Después de hablar de pluralidad, de asumir que -por ejemplo- Ricardo Reis surge como método de Pessoa para negarse a sí mismo, para contraponerse a sus convicciones poéticas más firmes, después de esto, quizá sea un disparate afirmar lo que sigue; pero al leer aprecio que esas preguntas, esas vías, son sobre todo tres, que me parecen repetirse a través de las diferencias. Una es el trabajo que se realiza en el límite entre el verso y la prosa -«escribo la prosa de mis versos»-, la indagación de hasta dónde se puede llegar sin traspasar ese límite, pues Pessoa sigue creyendo que la poesía necesita el verso y logró escribir, junto a muchos versos medidos, un verso libre de ilimitada virtud de apertura y reinvención. Otra vía es la intuición de una poética sin metáforas, en que la exactitud literal de las palabras se desliza en tautologías y repeticiones, en el juego de las negaciones y el movimiento sintáctico, hasta alcanzar tal vez una imposibilidad: que lo exacto sea lo que está fuera de sí, fuera de lugar, propio y ajeno a la vez. La tercera es la quiebra de la categoría de obra, ante ese fluir continuo de escritura que se resiste a la articulación y a cualquier manera de acabado. Por los tres caminos queda mucho que andar.
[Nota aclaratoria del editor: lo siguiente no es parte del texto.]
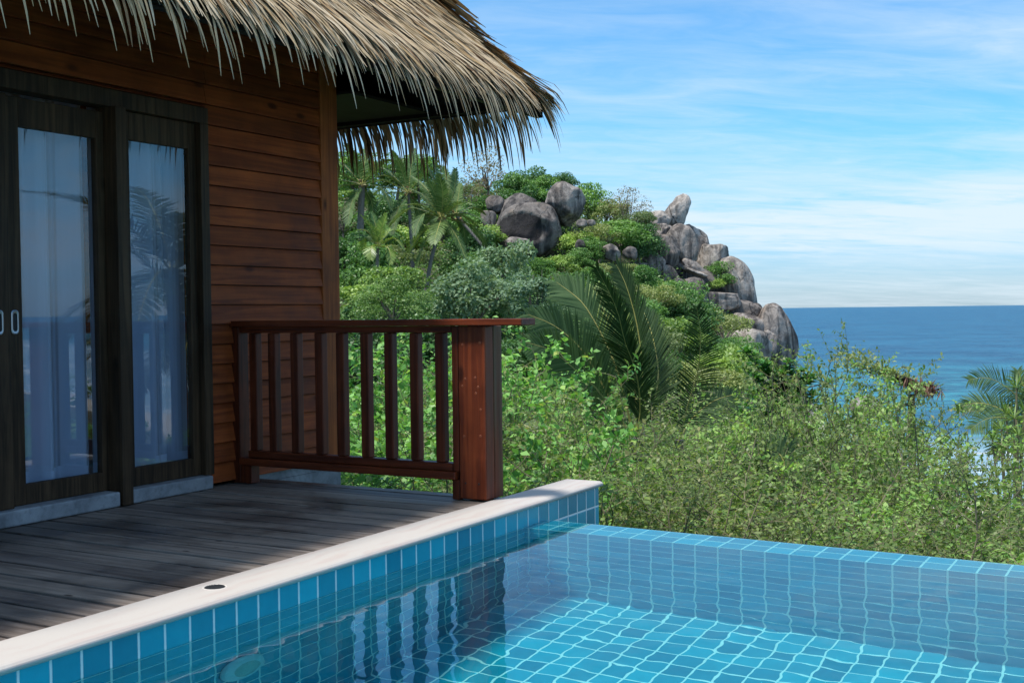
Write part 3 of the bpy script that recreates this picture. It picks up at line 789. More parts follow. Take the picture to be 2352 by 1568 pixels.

Tener esto presente, intentarlo, quizá sea una de las formas de lo que Alain Badiou proponía a sus colegas filósofos en el título de un ensayo extraordinario: «Una tarea filosófica: ser contemporáneo de Pessoa». También, una tarea poética. Y de la vida ya no me atrevo a añadir más.
Lecturas:
– Las ediciones de la obra de Fernando Pessoa son innumerables y en continuo aumento; como están al alcance de todos, no parece necesario citarlas, ni siquiera las traducciones históricas a las que el artículo alude. El mencionado «amistoso proyecto editorial» es el puesto en marcha por Abada Editores, en Madrid, para publicar toda la poesía pessoana; en traducciones de Juan Barja y Juana Inarejos han ido apareciendo, acompañados por ensayos míos que han servido de prólogo, los volúmenes correspondientes a Alberto Caeiro, Álvaro de Campos, Ricardo Reis y el libro Mensaje; está en preparación el primer tomo de la poesía ortónima, la firmada con el nombre del propio autor.
– Alain Badiou, «Une tâche philosophique: être contemporain de Pessoa», en: Colloque de Cerisy, Pessoa. Unité, diversité, obliquité. Edición de Pascal Dethurens y Maria-Alzira Seixo. Paris, Christian Bourgois, 2000.